The customer was right. And we intend to foster diversity and inclusion in our language and business practices, so it was important to me to make it right quickly.
Now, if this was an issue flagged at one of my prior companies where I managed website content, changing something as simple as an image on a non-blog page would be anything but simple.
Here’s the process I used to go through:
Fix the image first (developers wouldn't consider the issue unless I had the replacement content in hand)
File a ticket for the developer, with new image attached
Wait for the development team to prioritize my ticket. This issue was not on a major page, and not a major error, so the timeline would likely have been four to six weeks.
Hear back from the development team that they fixed the problem on staging
See the image was placed correctly at the top of the page … but they failed to fix it on the bottom of the page (where the image appears again). Revise the ticket.
Wait some more
Developer reports that the image is now inserted both places. Asks for staging approval.
I give the approval. It goes to QA.
More waiting
It gets pushed to production, sometime (and usually developers don't circle back to alert me)
Boss wonders if this has been done and I go back manually to check...
Instead of this lengthy process, I used Contentful and had the power to make my own changes immediately. I asked our brand designer for a new image. Then I searched our content model & media for instances of the image:
Then I uploaded a new image and hit “publish.”
Changes went live within a few minutes. I was able to report back to my team that the issue was fixed, all on the same workday!
This seems like a simple fix — it is, and it should be.
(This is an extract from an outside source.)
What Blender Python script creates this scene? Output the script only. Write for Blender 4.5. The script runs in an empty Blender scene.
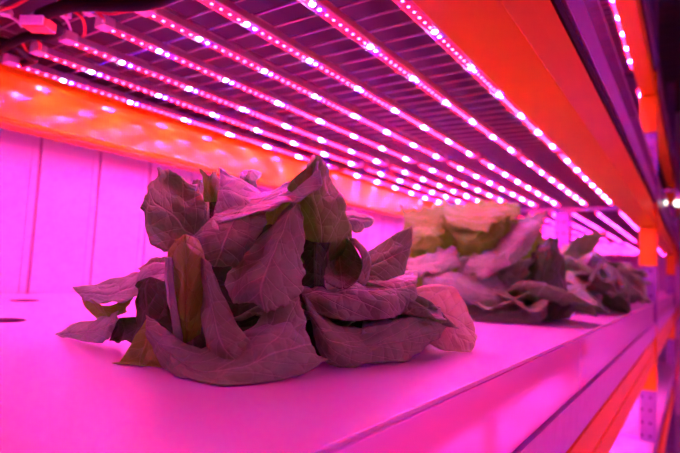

But issues as tiny as fixing a typo or changing the microcopy on a button can be hung up for weeks waiting for a developer to attend to it.
That’s because, while the promise of a CMS is the ability for marketers to manage copy, the reality is that not everything is “CMSified” (to quote a developer I used to work with), so some copy is simply hard-coded in the site and can’t be changed by a mere marketer.
I talked with a former colleague, now a digital content producer for one of the world’s leading sportswear brands, and she said “quick fixes” on her team generally take six to eight weeks if a developer must get involved.
If there’s anything marketers clamor for regarding websites, in my experience, it’s the power to make changes.
The power to change web copy when it isn’t working … “test and iterate” should be our mantra, but it’s hard to keep evolving when every little change seems bound up by development red tape.
The power to update content with a global edit … I shouldn’t need an army of copy-and-paste elves to make changes across every digital product, site and app, when I only wanted to change one darn word.
And the power to preserve the integrity of a brand by unifying design, copy and media in one place to ensure consistency.
I always imagined this power would come at a high price: I’d need to spend weeks to learn a new, complicated system, or (shudder) dust off my ancient HTML skills, or learn to code. But the web interface has proven startlingly easy for this non-technologist. Just after I joined Contentful, I got the login, I clicked around a bit with a colleague pointing out a few things, and then I published my first blog post with just that much training.
In this case, I’d never replaced media images on a page. But it was easy as using a search box to find the relevant pages and media, then clicking a button "insert media" with a friendly drag-and-drop interface to replace the highlighted text (below) referencing the image. No code.
The power to change makes me as a marketer more fearless, more willing to experiment. I’m not longer bound by the worry that everything must be perfect and carved in stone before we push a change live on the site.
Undoubtedly, there will be mistakes. But that’s how we’ll keep getting better.